Molly Sheridan: Artsjournal.com recently hosted an online conversation among classical music critics concerning their predictions about the “next big thing” in music. I was rather frustrated by their posts (which were largely devoted to a debate between the merits of “classical” and “pop” music!). I was reading your book at the same time, about what vital contemporary music is and seeks to do, and was really curious what you might have had to say. Given the breadth of your knowledge base, what would you suggest is a current and/or future “big idea” in music?
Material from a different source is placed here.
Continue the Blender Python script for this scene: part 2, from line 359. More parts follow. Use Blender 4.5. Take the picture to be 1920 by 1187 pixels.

David Toop: I always refuse to answer this question, or at least, predict the future. Ten years ago, what did we know about MP3s? In 1994, I knew maybe two people who understood that downloading music was going to be a significant issue, and I only knew one person actually in a position of power within the music business who knew about the Internet. Technological changes are very fast right now, and they have a big impact on all aspects of music making, manufacturing, distribution, and ultimately, meaning. Besides, I feel I’m involved in this process; I’m not outside it. I’m in a position to encourage certain tendencies, by curating exhibitions, or writing books, or if I’m a judge on a music prize. What I do know is that young musicians in places we never even thought about before are starting to make strange music with electronics, computers and local instruments. My friend Robin Rimbaud was in Hue, Vietnam, recently, and he was talking to me about performances he saw by people who had never heard experimental music or knew its history, but they were improvising on their own instruments. To me, that’s much more exciting than debating the merits of classical against pop, not least because these debates are locked in the past.